As for Lana… did Aisha piss the producers off or something? The voice of reason is always a thankless role, but it usually involves more than just being a sentient vagina for the boys to fight over. (Oh come now, that’s not fair. They did also mention that she gives blowjobs.) Not only does Lana want nothing more in the world than to have sex with Archer – whom she divorced for self-evident reasons – but we’ve also learned (via very clunky tell-don’t-show exposition) that she’s also sleeping with Cyril, a detail which seems to have no plot or character implications at all. And she can’t even work out what a Zarglorp is, which is just embarrassing. But hey, the important thing is that at any given moment, she’s definitely getting boned by one or other of the losers on this ship.
As ever, it’s always a worry that Archer may come to rely on its animation and plot to carry as much weight as the dialogue, and those are bad boughs to rest on. I hope Archer’s recovery next season will entail restoring the old characters, because their current flatness is dismaying. Never more so than when Ray protests “There’s more to me than my sexuality,” because come on Ray, in your current form, there isn’t much more.
Stray observations
- “Why do people rob banks, Cheryl?”
“Uh, if I’m remembering this right, it’s because the action IS the juice?”

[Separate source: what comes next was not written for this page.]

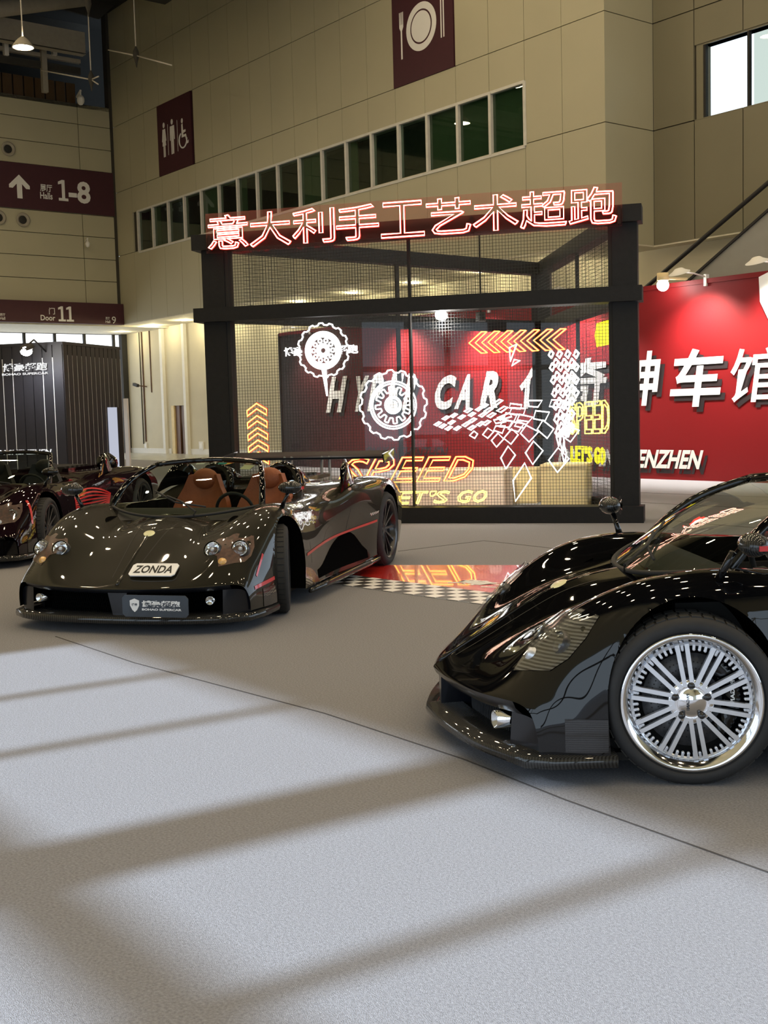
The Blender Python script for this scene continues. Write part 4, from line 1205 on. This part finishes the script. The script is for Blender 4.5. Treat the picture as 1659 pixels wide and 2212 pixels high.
def lerp(a, b, n): return [(a[0] + (b[0] - a[0]) * i / (n - 1), a[1] + (b[1] - a[1]) * i / (n - 1)) for i in range(n)]

def tyre(root, cx, cy, r, w, rimr, name, steer=0, side=1, chrome=False, detail=True):
    """wheel as a part: axis along local y of a steered frame"""
    Rm = Matrix.Rotation(math.radians(steer), 3, 'Z'); C = V(cx, cy, r)
    ax = Rm @ V(0, side, 0); fx = Rm @ V(1, 0, 0)
    h = w / 2
    prof = [(rimr, -h * .92), (rimr + .012, -h), (r - .05, -h * 1.03), (r - .018, -h * .97), (r, -h * .78), (r + .0, h * .78), (r - .018, h * .97), (r - .05, h * 1.03), (rimr + .012, h), (rimr - .0, h * .92)]
    ty = MB().lathe(prof, C, ax, 64).build('tyre', 'rubber', root)
    if detail:   # tread blocks
        mb = MB(); n = 46
        for k in range(n):
            a = 2 * PI * k / n
            d = fx * math.cos(a) + V(0, 0, 1) * math.sin(a); tg = -fx * math.sin(a) + V(0, 0, 1) * math.cos(a)
            for u0, u1, sh in ((-.74, -.30, 0), (-.22, .22, .35), (.30, .74, 0)):
                c0 = C + d * (r + .001) + ax * h * (u0 + u1) / 2 + tg * sh * .02
                mb.bar(c0 - ax * h * (u1 - u0) / 2, c0 + ax * h * (u1 - u0) / 2, 2 * PI * r / n * .80, .008, d)
        tb = mb.build('tread', 'tread', ty); tb['kind'] = 'stuff'
    def P(rad, ang, off): return C + (fx * math.cos(ang) + V(0, 0, 1) * math.sin(ang)) * rad + ax * off
    if chrome:
        lip = MB().lathe([(rimr - .005, -h * .9), (rimr - .01, h * .5), (rimr + .004, h * .93), (rimr + .008, h * 1.0), (rimr - .006, h * 1.03), (rimr - .016, h * .95), (rimr - .035, h * .80), (rimr - .038, h * .74)], C, ax, 96).build('rim_lip', 'chrome', root)
        MB().lathe([(rimr - .030, h * .76), (rimr - .048, h * .76), (rimr - .048, h * .70), (rimr - .030, h * .70)], C, ax, 96).build('inner_ring', 'polished', root)
        n = 60
        tm = None
        for k in range(n):
            a = 2 * PI * (k + .5) / n
            mb = MB(); mb.bar(P(rimr - .064, a, h * .73), P(rimr - .044, a, h * .73), .0105, .012, ax)
            mb.lathe([(.0, .012), (.006, .012), (.006, 0)], P(rimr - .062, a, h * .70), ax, 8)
            mb.build('rim_tooth', 'polished', root)
        for k in range(10):
            for s in (-1, 1):
                a = 2 * PI * k / 10 + math.radians(9); t_ = -fx * math.sin(a) + V(0, 0, 1) * math.cos(a)
                p0 = P(.062, a, h * .80) + t_ * s * .014; p1 = P(rimr - .040, a, h * .76) + t_ * s * .0185
                MB().bar(p0, p1, .017, .022, ax).build('spoke', 'polished', root)
        hub = MB().lathe([(.092, h * .66), (.090, h * .80), (.080, h * .88), (.062, h * .86), (.050, h * .84), (.047, h * .88), (.0, h * .89)], C, ax, 48).build('hub', 'chrome', root)
        for k in range(5):
            a = 2 * PI * k / 5 + PI / 2
            MB().lathe([(.0, .012), (.009, .012), (.013, .004), (.016, 0)], P(.066, a, h * .86), ax, 12).build('lug_nut', 'dark_rim', hub)
        mb = MB(); text(mb, 'PAGANI', P(.034, PI / 2, h * .89) - fx * -.008, V(0, 0, -1), Rm @ V(1, 0, 0) * 1, .066, .012, .02, 0, .0)
        for q in range(len(mb.v)): mb.v[q] = tuple(Vector(mb.v[q]) + ax * .002)
        mb.build('hub_lettering', 'plate_dark', hub)
    else:
        MB().lathe([(rimr - .005, -h * .9), (rimr - .01, h * .3), (rimr + .004, h * .93), (rimr - .006, h * 1.0), (rimr - .02, h * .85), (rimr - .03, h * .3)], C, ax, 64).build('rim_lip', 'dark_rim', root)
        for k in range(12):
            a = 2 * PI * k / 12; t_ = -fx * math.sin(a) + V(0, 0, 1) * math.cos(a)
            MB().bar(P(.04, a, h * .45), P(rimr - .012, a, h * .70), .022, .03, ax).build('spoke', 'dark_rim', root)
        MB().lathe([(.075, h * .2), (.072, h * .5), (.03, h * .58), (.0, h * .58)], C, ax, 32).build('hub', 'dark_rim', root)
    dk = MB().lathe([(.07, -.0), (.185, -.0), (.185, .028), (.07, .028), (.07, 0)], C + ax * (h * .22), ax, 48).build('brake_disc', 'disc', root)
    if chrome:
        mb = MB()
        for k in range(60):
            a = 2 * PI * k / 60
            for rr in (.10, .125, .15, .172): mb.lathe([(0, .0005), (.0032, .0005)], P(rr, a + rr * 9, h * .22 + .028), ax, 6, False)
        hb = mb.build('drill_holes', 'dark', dk); hb['kind'] = 'stuff'
        mb = MB(); rows = []
        for i in range(13):
            a = -PI * .28 + PI * .56 * i / 12 + PI
            rows.append([P(.125, a, h * .30), P(.12, a, h * .58), P(.21, a, h * .58), P(.215, a, h * .2)])
        mb.grid(rows); cl = mb.build('brake_caliper', 'black_gloss', root)
        mb = MB(); text(mb, 'PAGANI', P(.185, PI - .45, h * .60), (-fx * 0 + V(0, 0, -1)), fx * 1.0, .10, .016, .03, 0, 0)
        for q in range(len(mb.v)): mb.v[q] = tuple(Vector(mb.v[q]) + ax * .004)
        mb.build('caliper_lettering', 'plate_white', cl)
    MB().lathe([(.0, -h * .5), (rimr - .01, -h * .5)], C, ax, 32, False).build('wheel_back', 'dark', root)

def headlight(root, bvh, s, st):
    dx = .10 * st['blunt']
    # smoked clear cover following the fender, outline in plan
    out = [(.665, .69), (.60, .655), (.56, .58), (.50, .565), (.44, .60), (.39, .72), (.34, .83), (.40, .855), (.47, .855), (.54, .835), (.60, .78)]
    out = [(x + dx, y) for x, y in out]
    cxm = sum(p[0] for p in out) / len(out); cym = sum(p[1] for p in out) / len(out)
    mb = MB(); pts = []
    for k in (1.0, .55, .0):
        rr = []
        for x, y in out + out[:1]:
            p, n = drop(bvh, cxm + (x - cxm) * k, s * (cym + (y - cym) * k)); rr.append(p + n * (.004))
        pts.append(rr)
    mb.grid(pts, True, s > 0)
    pn = mb.build('headlight_housing', st['lamp_bed'], root)
    for (x, y, r) in ((.545, .60, .054), (.495, .785, .054), (.60, .70, .034)):
        x += dx
        if st['blunt'] and r < .05: x += .03
        p, n = drop(bvh, x, s * y); d = (n * .55 + V(.83, .0, .25)).normalized(); c = p + n * .008 - d * .02
        if r < .05:
            MB().lathe([(.0, .03), (r * .7, .024), (r, 0), (r, -.03)], c, d, 20).build('indicator_lamp', 'polished' if st['cover'] else 'bulb_amber', pn)
            continue
        if st['cover']: r *= .80; c = c - n * .016
        b = MB().lathe([(r * .25, -.01), (r * .6, .004), (r * .92, .028), (r, .03), (r * 1.10, .02), (r * 1.12, -.03)], c, d, 28).build('lamp_reflector', 'chrome', pn)
        MB().lathe([(r * 1.10, .035), (r * 1.22, .025), (r * 1.24, -.03)], c, d, 28).build('bezel', 'dark_rim', b)
        MB().lathe([(.0, .045), (r * .5, .043), (r * .9, .035), (r * 1.08, .028)], c, d, 28).build('lamp_lens', 'lens', b)
        MB().ball(c + d * .018, r * .30, 12).build('bulb', 'polished', b)
    if st['cover']:
        mb = MB(); mb.grid([[p + V(.006, s * .002, .012) for p in r_] for r_ in pts], True, s > 0); mb.build('headlight_cover', 'lens', pn)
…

Carol doesn’t get a lot of limelight in these episodes but I don’t think I’ve ever loved this character more, and I’d watch the hell out of Carol and Malory Do Deep Space. I’d prefer them as pirates, but I’ll take fashion designers. - I was slightly disappointed that Zarglorp disproved my theory that Carol and Cheryl are two different characters – I was looking forward to a good rug-pull at the end (“But we have different names!” “Duh-hoy.” “Right?”).
- I wonder if we’ll get to see Pam’s finishing move later?